Malta was my first real appreciation of natural beauty. God made the world a beautiful place, and he showed me Malta first. My heart’s eyes have been opened to the concept of beauty in a way they have been closed to until now. The churches taught me how to read a new language. Not a language written with a pen, but a language written by the strokes of a paintbrush, written in the stain glass windows, written in the columns of the churches. In the times before reading and writing were common to most, the real authors were the artists, who shared the Bible stories through beautiful art in its various forms. My eyes had been opened and I began to read the “language of beauty.”

I share this because for years I have been blind to beauty.
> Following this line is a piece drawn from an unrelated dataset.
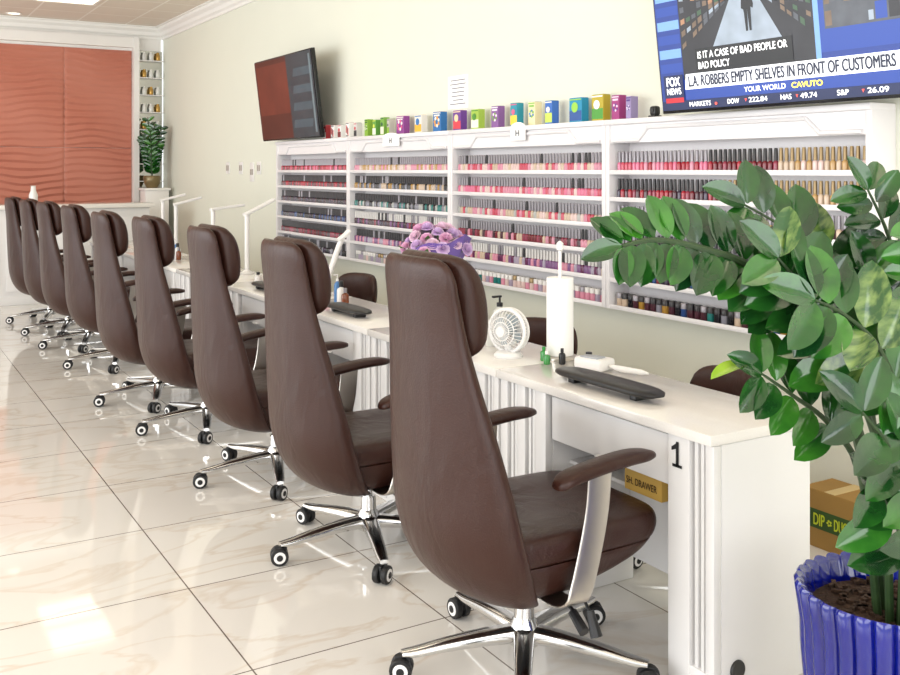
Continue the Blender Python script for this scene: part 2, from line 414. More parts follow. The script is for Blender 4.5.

Although in Australia we are certainly not blessed to walk into Catholic churches like those in Europe for mass everyday, I have been ignorant to the beauty around me. Since coming back to Sydney I look harder at the detail in the churches I have grown up in, and I am noticing things I’ve never seen before. Familiarity can cause blindness- never think, “I’ve seen this a thousand times, what more could I learn?” be recaptured by the beauty of your parish, be recaptured by the tree outside your window, listen to the birds wake you up in the morning, feel the grass you walk on and praise God for the wonders and signs he is working around you each and every day! Open your eyes to Beauty, God is speaking to you.